Extract the lines from the first one in the records below through the line containing "scene.camera = cam", keeping both ends and leaving out any pictures.

▶ Stored data:
+---+

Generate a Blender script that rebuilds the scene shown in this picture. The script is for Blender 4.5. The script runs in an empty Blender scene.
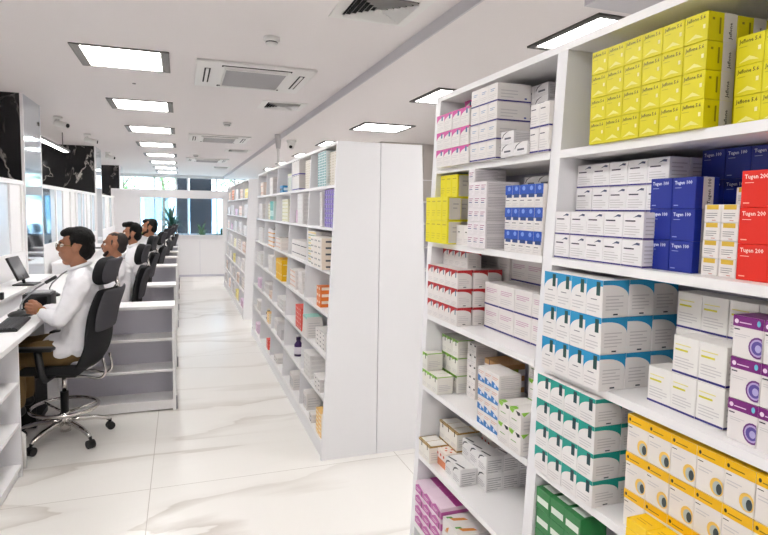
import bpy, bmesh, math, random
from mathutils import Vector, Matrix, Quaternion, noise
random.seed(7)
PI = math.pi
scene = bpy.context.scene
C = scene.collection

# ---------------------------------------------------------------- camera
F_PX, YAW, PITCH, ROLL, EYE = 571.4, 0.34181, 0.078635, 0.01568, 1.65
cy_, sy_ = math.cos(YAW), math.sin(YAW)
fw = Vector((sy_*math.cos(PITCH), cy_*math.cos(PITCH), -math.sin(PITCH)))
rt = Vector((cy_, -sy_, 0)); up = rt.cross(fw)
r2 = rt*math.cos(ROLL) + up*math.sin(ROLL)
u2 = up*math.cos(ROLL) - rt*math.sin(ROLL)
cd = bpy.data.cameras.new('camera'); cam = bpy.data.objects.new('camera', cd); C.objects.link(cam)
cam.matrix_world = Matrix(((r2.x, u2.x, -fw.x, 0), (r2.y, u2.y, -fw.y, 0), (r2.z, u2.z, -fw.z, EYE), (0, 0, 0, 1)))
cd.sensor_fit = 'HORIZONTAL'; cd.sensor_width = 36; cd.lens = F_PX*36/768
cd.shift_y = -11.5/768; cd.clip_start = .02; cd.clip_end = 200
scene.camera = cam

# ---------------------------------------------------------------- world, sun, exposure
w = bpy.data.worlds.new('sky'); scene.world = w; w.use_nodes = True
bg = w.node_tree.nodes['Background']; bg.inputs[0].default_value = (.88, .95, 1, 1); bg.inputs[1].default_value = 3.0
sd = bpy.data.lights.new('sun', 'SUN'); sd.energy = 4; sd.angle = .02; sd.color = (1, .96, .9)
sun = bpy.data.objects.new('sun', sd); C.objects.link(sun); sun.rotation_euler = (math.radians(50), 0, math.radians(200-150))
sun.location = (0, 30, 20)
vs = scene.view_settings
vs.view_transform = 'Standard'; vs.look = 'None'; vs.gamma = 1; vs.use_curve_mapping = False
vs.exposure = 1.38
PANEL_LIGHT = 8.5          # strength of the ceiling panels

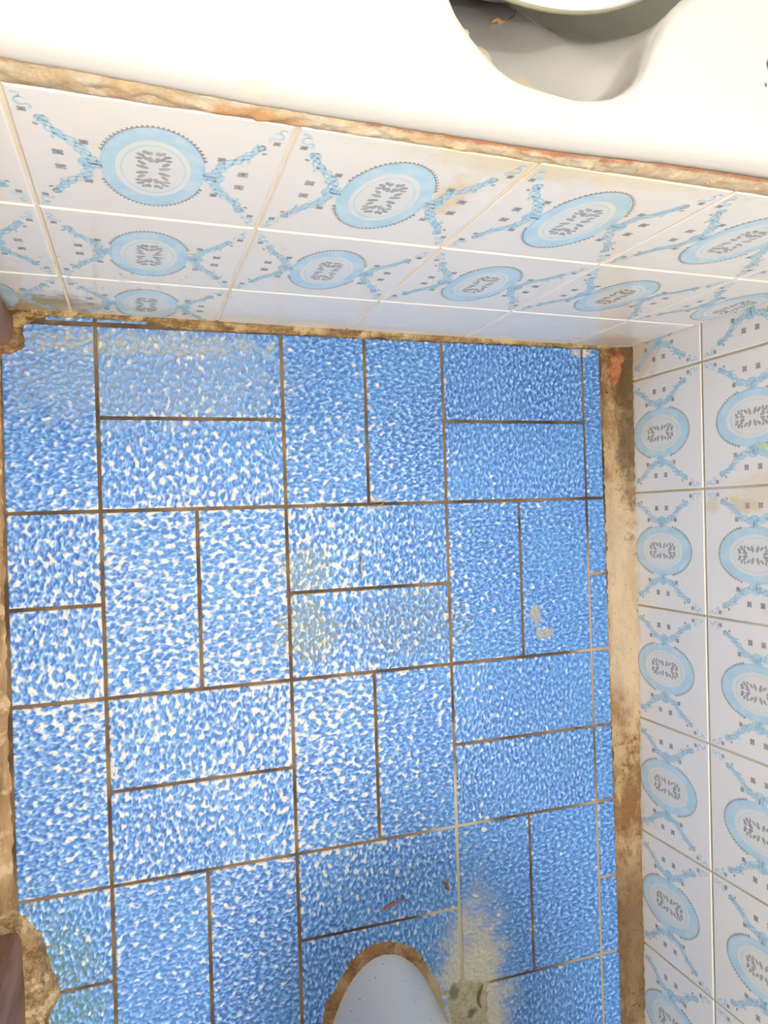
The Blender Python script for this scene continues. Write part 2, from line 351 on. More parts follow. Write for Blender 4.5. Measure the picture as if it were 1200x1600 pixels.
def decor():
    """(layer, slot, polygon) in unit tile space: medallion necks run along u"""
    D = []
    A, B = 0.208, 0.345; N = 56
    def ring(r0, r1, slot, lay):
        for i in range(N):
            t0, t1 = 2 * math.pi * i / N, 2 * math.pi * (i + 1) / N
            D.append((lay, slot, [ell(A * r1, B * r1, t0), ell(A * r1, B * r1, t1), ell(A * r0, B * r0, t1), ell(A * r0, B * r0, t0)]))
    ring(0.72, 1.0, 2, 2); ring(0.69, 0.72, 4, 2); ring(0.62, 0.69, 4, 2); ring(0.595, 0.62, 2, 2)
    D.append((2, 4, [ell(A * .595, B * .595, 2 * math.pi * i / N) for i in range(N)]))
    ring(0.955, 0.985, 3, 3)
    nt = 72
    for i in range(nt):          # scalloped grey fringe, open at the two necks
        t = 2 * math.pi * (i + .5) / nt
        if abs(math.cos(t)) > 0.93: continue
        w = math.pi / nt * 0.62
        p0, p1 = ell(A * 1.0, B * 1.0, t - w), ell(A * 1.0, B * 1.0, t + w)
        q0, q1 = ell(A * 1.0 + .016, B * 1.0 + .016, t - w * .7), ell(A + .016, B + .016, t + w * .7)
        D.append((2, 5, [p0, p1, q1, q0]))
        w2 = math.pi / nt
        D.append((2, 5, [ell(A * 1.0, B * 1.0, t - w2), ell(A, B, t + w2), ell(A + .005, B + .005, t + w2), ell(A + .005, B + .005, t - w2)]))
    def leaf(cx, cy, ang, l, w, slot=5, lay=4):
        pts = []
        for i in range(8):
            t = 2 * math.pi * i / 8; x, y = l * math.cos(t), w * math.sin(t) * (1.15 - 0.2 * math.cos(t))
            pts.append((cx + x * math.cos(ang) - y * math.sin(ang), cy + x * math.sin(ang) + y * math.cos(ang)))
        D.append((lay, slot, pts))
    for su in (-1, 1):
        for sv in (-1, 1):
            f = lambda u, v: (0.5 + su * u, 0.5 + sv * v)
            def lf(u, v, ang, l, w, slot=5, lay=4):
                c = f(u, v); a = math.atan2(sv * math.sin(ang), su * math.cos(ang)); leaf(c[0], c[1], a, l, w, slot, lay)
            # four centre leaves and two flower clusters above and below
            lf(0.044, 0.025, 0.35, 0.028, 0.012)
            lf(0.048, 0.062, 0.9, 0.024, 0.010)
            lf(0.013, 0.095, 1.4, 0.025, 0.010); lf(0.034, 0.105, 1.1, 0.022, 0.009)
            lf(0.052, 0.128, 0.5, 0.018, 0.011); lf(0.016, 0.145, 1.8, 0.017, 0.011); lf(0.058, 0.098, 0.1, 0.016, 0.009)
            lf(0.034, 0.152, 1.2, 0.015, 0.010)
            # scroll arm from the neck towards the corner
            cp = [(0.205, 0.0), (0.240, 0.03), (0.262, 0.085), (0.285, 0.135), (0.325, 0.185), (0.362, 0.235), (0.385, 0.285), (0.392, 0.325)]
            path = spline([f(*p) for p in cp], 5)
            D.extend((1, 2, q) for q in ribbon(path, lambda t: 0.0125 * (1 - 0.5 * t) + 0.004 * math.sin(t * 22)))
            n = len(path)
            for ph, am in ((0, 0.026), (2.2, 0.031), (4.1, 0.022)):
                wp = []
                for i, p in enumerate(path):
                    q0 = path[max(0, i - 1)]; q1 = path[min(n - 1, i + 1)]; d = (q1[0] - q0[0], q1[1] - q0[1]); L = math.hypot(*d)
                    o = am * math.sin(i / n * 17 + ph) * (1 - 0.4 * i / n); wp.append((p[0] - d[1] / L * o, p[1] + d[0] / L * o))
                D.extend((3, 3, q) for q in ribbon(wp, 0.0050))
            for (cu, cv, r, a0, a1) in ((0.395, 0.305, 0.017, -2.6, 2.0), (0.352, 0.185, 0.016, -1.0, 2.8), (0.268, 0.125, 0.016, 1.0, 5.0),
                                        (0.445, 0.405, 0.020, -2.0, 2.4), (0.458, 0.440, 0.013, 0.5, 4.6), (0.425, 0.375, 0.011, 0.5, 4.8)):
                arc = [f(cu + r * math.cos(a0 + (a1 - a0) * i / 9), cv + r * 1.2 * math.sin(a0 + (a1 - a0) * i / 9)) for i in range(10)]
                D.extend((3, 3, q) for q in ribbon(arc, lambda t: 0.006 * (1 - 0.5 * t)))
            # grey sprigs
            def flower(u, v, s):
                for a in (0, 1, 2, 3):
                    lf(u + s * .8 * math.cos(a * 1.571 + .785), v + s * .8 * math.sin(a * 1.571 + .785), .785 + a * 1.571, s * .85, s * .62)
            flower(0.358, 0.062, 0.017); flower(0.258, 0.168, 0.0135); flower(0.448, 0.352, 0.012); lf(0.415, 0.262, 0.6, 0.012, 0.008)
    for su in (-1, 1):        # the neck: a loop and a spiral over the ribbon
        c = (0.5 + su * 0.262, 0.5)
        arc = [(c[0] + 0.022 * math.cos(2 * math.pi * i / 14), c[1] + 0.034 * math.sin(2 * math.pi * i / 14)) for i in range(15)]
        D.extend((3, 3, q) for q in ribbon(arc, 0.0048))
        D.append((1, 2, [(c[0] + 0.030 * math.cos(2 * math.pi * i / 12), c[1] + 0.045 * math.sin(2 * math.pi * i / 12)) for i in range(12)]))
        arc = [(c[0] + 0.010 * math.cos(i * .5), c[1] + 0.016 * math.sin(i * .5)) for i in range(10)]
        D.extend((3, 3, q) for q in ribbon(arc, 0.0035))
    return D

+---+

▶ Task answer:
Generate a Blender script that rebuilds the scene shown in this picture. The script is for Blender 4.5. The script runs in an empty Blender scene.
import bpy, bmesh, math, random
from mathutils import Vector, Matrix, Quaternion, noise
random.seed(7)
PI = math.pi
scene = bpy.context.scene
C = scene.collection

# ---------------------------------------------------------------- camera
F_PX, YAW, PITCH, ROLL, EYE = 571.4, 0.34181, 0.078635, 0.01568, 1.65
cy_, sy_ = math.cos(YAW), math.sin(YAW)
fw = Vector((sy_*math.cos(PITCH), cy_*math.cos(PITCH), -math.sin(PITCH)))
rt = Vector((cy_, -sy_, 0)); up = rt.cross(fw)
r2 = rt*math.cos(ROLL) + up*math.sin(ROLL)
u2 = up*math.cos(ROLL) - rt*math.sin(ROLL)
cd = bpy.data.cameras.new('camera'); cam = bpy.data.objects.new('camera', cd); C.objects.link(cam)
cam.matrix_world = Matrix(((r2.x, u2.x, -fw.x, 0), (r2.y, u2.y, -fw.y, 0), (r2.z, u2.z, -fw.z, EYE), (0, 0, 0, 1)))
cd.sensor_fit = 'HORIZONTAL'; cd.sensor_width = 36; cd.lens = F_PX*36/768
cd.shift_y = -11.5/768; cd.clip_start = .02; cd.clip_end = 200
scene.camera = cam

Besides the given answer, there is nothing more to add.